Dahomey teve estreia mundial no 74º Festival de Cinema de Berlim, onde ganhou o Urso de Ouro. O novo filme de Mati Diop (Atlantique) será exibido no DocLisboa, secção “Da Terra à Lua”, no próximo dia 27 de Outubro às 19h. Dois tribunos deixam-nos aqui a sua crítica.
Novembro de 2021. Vinte e seis tesouros reais do Reino do Daomé estão prestes a deixar Paris para regressar ao seu país de origem, a actual República do Benim. Juntamente com milhares de outros, estes artefactos foram pilhados pelas tropas coloniais francesas em 1892. Mas que atitude tomar perante o regresso a casa deste antepassados num país que teve de seguir em frente na sua ausência? A discussão aquece entre estudantes na Universidade de Abomey-Calavi. (DocLisboa)

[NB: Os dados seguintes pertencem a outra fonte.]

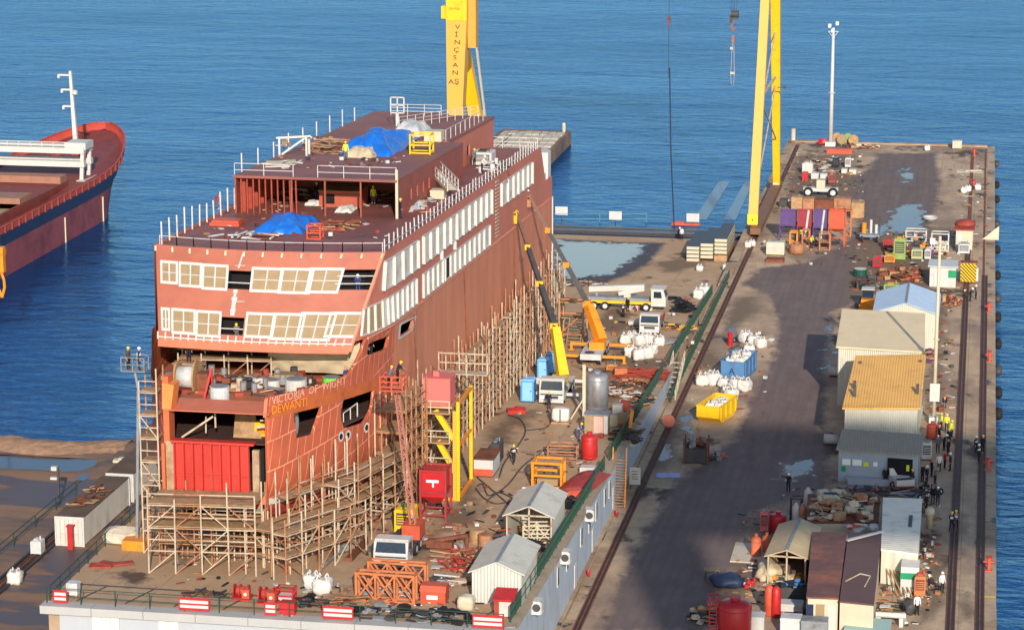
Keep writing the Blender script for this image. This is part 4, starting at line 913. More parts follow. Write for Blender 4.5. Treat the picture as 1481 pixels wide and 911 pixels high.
m = MB(); m.box(XC+9.2, XC+9.6, 285.52, 285.8, zs(285)+2, zs(285)+DK); part(m, 'stern_post', M_wgrey, ferry, True)
def top_deck(d, y1, mt, name):
 n = 24; fr = [ff(-1+2*i/n, d, -.05) for i in range(n+1)]
 rt = [side_pt(1, 203+(y1-203)*i/20, d, -.04) for i in range(21)]; lt = [side_pt(-1, 203+(y1-203)*i/20, d, -.04) for i in range(20, -1, -1)]
 p = fr+rt+lt; k = len(p); mb = MB(); mb.add(p, [tuple(range(k))]); return part(mb, name, mt, ferry, True)
def deck_mat():
 m = M_deck.copy(); m.name = 'wet_top_deck'; return m
top_deck(DT, 278, M_deck, 'top_deck')
deck(DK+.1, 207, 285, 'aft_deck', M_deck, .1)
UD = 24.6
xl, xr = XC-8.6, XC+6.1; yA, yM, yB = 222., 252., 280.
M_hw = K('deckhouse_primer', (150, 76, 62), .6, .15, .8, (124, 58, 50), .4, .6)
m = MB()
rp_ = [(xl, yA), (xr, yA), (xr, yM), (XC-1, yM+.01), (XC-1, yB), (XC-9.2, yB), (xl, 240)]
n = len(rp_); m.add([W(x, y, UD) for x, y in rp_]+[W(x, y, UD-.22) for x, y in rp_], [tuple(range(n)), tuple(range(2*n-1, n-1, -1))]+[(i, n+i, n+(i+1) % n, (i+1) % n) for i in range(n)])
part(m, 'roof_deck', M_deck, ferry, True)
def wall(x0, y0, x1, y1, d0, d1, th=.14, nm='deckhouse_wall', mt=None, holes=()):
 a, b_ = Vector((x0, y0)), Vector((x1, y1)); L_ = (b_-a).length; tt = (b_-a)/L_; nn = Vector((-tt.y, tt.x))*th
 ts = sorted(set([0, L_]+[v for h in holes for v in h[:2]])); ds = sorted(set([d0, d1]+[v for h in holes for v in h[2:]])); mb = MB()
 for i in range(len(ts)-1):
  for j in range(len(ds)-1):
   tm, dm = (ts[i]+ts[i+1])/2, (ds[j]+ds[j+1])/2
   if any(h[0] < tm < h[1] and h[2] < dm < h[3] for h in holes): continue
   p = [a+tt*ts[i], a+tt*ts[i+1]]; q = [v+nn for v in p]
   mb.add([W(v.x, v.y, d) for d in (ds[j], ds[j+1]) for v in (p[0], p[1], q[1], q[0])], [(0, 3, 2, 1), (4, 5, 6, 7), (0, 1, 5, 4), (1, 2, 6, 5), (2, 3, 7, 6), (3, 0, 4, 7)])
 return part(mb, nm, mt or M_hw, ferry, True)
wall(xr-.02, yA+.2, xr-.02, yM-.1, DT+.01, UD-.23, .14, holes=[(5.2+i*2.6, 6.0+i*2.6, DT+.9, DT+2.0) for i in range(4)])
wall(xl+.2, yA+.2, xl+.2, 246, DT+.01, UD-.23, .14)
wall(xr-.2, yA+15, xl+.5, yA+15, DT+.01, UD-.23, .14)
wall(XC-1, yM, xr-.2, yM-.1, DT+.01, UD-.23, .14)
m = MB()
for i in range(10):
 x = xl+.6+i*.55; m.bar(W(x, yA+.4+i*.02, DT), W(x, yA+.4, UD-.25), .12)
for i in range(7):
 y = yA+1.5+i*2; m.bar(W(xl+.55, y, DT), W(xl+.55, y, UD-.25), .35, .3)
part(m, 'wall_frame', M_rustr, ferry, True)
m = MB()
for x in (xl+5.2, xl+8.2, xl+11.4): m.bar(W(x, yA+.3, DT), W(x, yA+.3, UD-.2), .14)
part(m, 'pillar', M_hw, ferry, True); m = MB(); m.bar(W(xr-.05, yA+.15, DT), W(xr-.05, yA+.15, UD+.9), .22); part(m, 'pillar', M_cream, ferry, True)
wall(XC+5.2, yM-14, XC+5.2, 276, DT+.01 if False else UD+.01, UD+1.9, .12, 'casing_wall', M_side, holes=[(9.5, 10.4, UD+.02, UD+1.5), (14, 15., UD+.3, UD+1.5)]) if False else None
wall(XC+4.6, yM+.2, XC+4.6, 276.5, DT+.01, UD+.1, .12, 'casing_wall', M_side, holes=[(2.5, 3.4, DT+.2, DT+2.0), (9.5, 10.8, DT+.9, DT+2.)])
wall(XC+4.5, 276.5, XC-1, 276.5, DT+.01, UD+.1, .12, 'casing_wall', M_side)
m = MB(); p_ = [(XC-1, yM), (XC+4.7, yM), (XC+4.7, 276.6), (XC-1, 276.6)]; m.add([W(x, y, UD+.1) for x, y in p_]+[W(x, y, UD-.1) for x, y in p_], [(0, 1, 2, 3), (7, 6, 5, 4), (0, 4, 5, 1), (1, 5, 6, 2), (2, 6, 7, 3), (3, 7, 4, 0)]); part(m, 'roof_deck', M_deck, ferry, True)
def ship_rail(pts, h=1.05, step=1.9, rails=(.5, 1.), mt=M_galv, r=.05, nm='railing'):
 g_ = MB()
 for a, b_ in zip(pts[:-1], pts[1:]):
  L_ = (b_-a).length; n = max(1, int(L_/step))
  for i in range(n+1):
   p = a.lerp(b_, i/n); g_.bar(p, p+Vector((0, 0, h)), r*1.2)
  for q in rails: g_.bar(a+Vector((0, 0, h*q)), b_+Vector((0, 0, h*q)), r)
 return part(g_, nm, mt, ferry, True)
M_rl = K('rail_grey_white', (196, 190, 186), .5, .1, 1.5, (150, 120, 104), .35, 1.)
ship_rail([ff(-.97+1.96*i/12, DT+.02, -.3) for i in range(13)], 1.05, 2., (.15, .95), M_rl)
ship_rail([W(xl+.1, yA+.15, UD+.02), W(xl+5.4, yA+.15, UD+.02)], 1.05, 1.8, (.45, 1.), M_rl)
ship_rail([W(xl+7.6, yA+.15, UD+.02), W(xr-.1, yA+.15, UD+.02)], 1.05, 1.8, (.45, 1.), M_rl)
ship_rail([W(XC-6.5, 276, UD+.02), W(XC-1., 276, UD+.02)], 1.2, 1.4, (.4, .7, 1.), M_rl)
ship_rail([W(XC-2.5, 262, UD+.1), W(XC+3, 276, UD+.1)], 1.2, 1.4, (.4, .7, 1.), M_rl)
ship_rail([W(XC+4.3, yM+.3, UD+.1), W(XC+4.3, 272, UD+.1)], 1.1, 2.2, (1.,), M_rl)
ship_rail([W(XC-8, 277.5, DT+.02), W(XC+9.2, 277.5, DT+.02)], 1.2, 1.8, (.3, .6, 1.), M_rl)
for i in range(46):
 y = 203.2+i*1.62
 p = side_pt(1, y, DT+.02, -.25); m = MB(); m.bar(p, p+Vector((R_.uniform(-.05, .05), R_.uniform(-.05, .05), 1.05+.25*R_.random())), .09); part(m, 'stanchion', M_rl, ferry, True)
m = MB(); m.bar(side_pt(1, 203, DT+.5, -.25), side_pt(1, 277, DT+.5, -.25), .05); m.bar(side_pt(1, 222, DT+1.02, -.25), side_pt(1, 277, DT+1.02, -.25), .04); part(m, 'railing', M_rl, ferry, True)
for i in range(34):
 y = 203.2+i*2.15; p = side_pt(-1, y, DT+.02, -.2); m = MB(); m.bar(p, p+Vector((R_.uniform(-.05, .05), R_.uniform(-.05, .05), 1.3+.9*R_.random())), .11); part(m, 'stanchion', M_rl, ferry, True)
for i in range(9):
 p = W(xl+.1-i*.05, yA+2.5+i*5.6, UD); m = MB(); m.bar(p, p+Vector((0, 0, 1.3+.6*R_.random())), .1); part(m, 'stanchion', M_rl, ferry, True)
m = MB()
for x in range(-8, 10, 2): m.bar(W(XC+x, 203.5, DT+.01), W(XC+x*1.0, 221.5, DT+.01), .05, .02)
part(m, 'deck_seam', K('seam_purple', (128, 88, 92), .5, .1), ferry, True)
st = MB(); a, b_ = S(622, 235, UD+.3), S(656, 273, DT+.1); a = W(xr+.3, 240, UD+.9); b_ = W(xr+2.4, 229.5, DT+.1)
a = Yp(620, 240, 243.); b_ = Yp(655, 275, 234.)
dv = (b_-a).normalized(); sd_ = Vector((1, 0, 0))*.5
lad = MB()
for s in (-1, 1): lad.bar(a+sd_*s, b_+sd_*s, .12, .28)
stairs = part(lad, 'stairs', M_cream, ferry, True)
m = MB()
for i in range(16):
 p = a.lerp(b_, (i+.5)/16); m.bar(p-sd_, p+sd_, .26, .06)
part(m, 'tread', M_rl, stairs, True)
m = MB()
for s in (-1, 1):
 for h in (.5, 1.): m.bar(a+sd_*s+Vector((0, 0, h)), b_+sd_*s+Vector((0, 0, h)), .06)
 for i in range(9):
  p = a.lerp(b_, i/8)+sd_*s; m.bar(p, p+Vector((0, 0, 1)), .07)
part(m, 'handrail', M_white, stairs, True)
SK_BONES = None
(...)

Um fascinante documentário sobre a devolução de 26 tesouros pertencentes ao Reino do Daomé. Há dois anos, no filme The Woman King, de Gina Prince-Bythewood, pudemos ver a versão ficcionalizada desta potência de outrora. Curioso que o novo filme da franco-senegalesa Mati Diop, ainda que indiscutivelmente se trate de um documentário, inclui também elementos de fantasia, resultando num híbrido muito interessante. Ouvimos a estátua do Rei Ghézo a relatar o seu tempo em cativeiro. Paralelamente, Diop filma o processo físico de transportar estes artefactos de Paris para o Benim, a curadoria da exposição, os visitantes admirados com a imponência dos objetos retornados. Num curto espaço de tempo, Mati Diop desconstrói a falácia comum de que estes países, oprimidos em tempos, não possuem os meios para cuidar devidamente das suas próprias obras de arte. Tudo isto enquanto levanta questões urgentes sobre o impacto do colonialismo na África dos dias de hoje, a importância da restituição, e a necessidade de garantir que todos tenham acesso à cultura.
Pedro Barriga
L’aventure ambiguë do património africano pilhado pelas potências europeias. Diop funde um registo documental com o retrato espiritual das estátuas em questão. Como em Chris Marker (para citar um exemplo fácil), um documentário enquanto obra de ficção, mas também uma ficção poética que documenta rostos e objectos reais de um tempo concreto. Dahomey é talvez um filme mais rico quando propõe imaginar a importante voz daquelas estátuas – o comentário sobre a sua “escravatura” e a sua visão sobre um lugar que lhes fora roubado e para onde voltaram por estranha viagem. Hoje coisas “de museu”, esse conceito puramente ocidental, cativas de paredes de vidro, sem poder tocar a terra castanha e as ondas daquele vasto mar, de novo objectos, afinal, de serviço prestado a um país colonizador.
A importância do debate de fundo moral e político, filmado entre estudantes, que preenche a parte central do filme, arrisca-se, contudo, a desviar demasiadamente a atenção do espectador em relação ao filme (enquanto filme) em si. Porque Dahomey é, nisto, provavelmente mais interessante do que uma obra verdadeiramente empolgante – algo que se deve, sobretudo, à breve duração do filme, que torna o seu exercício mais modesto dadas as diferentes temáticas e perspectivas que vão sendo (por vezes somente) sugeridas. A título de exemplo, o curto discurso da estudante em relação à língua francesa que lhe fora “imposta à nascença” talvez merecesse, por si só, um outro filme. Mas Dahomey arrisca afinal muitas outras – quiçá demasiadas – paragens.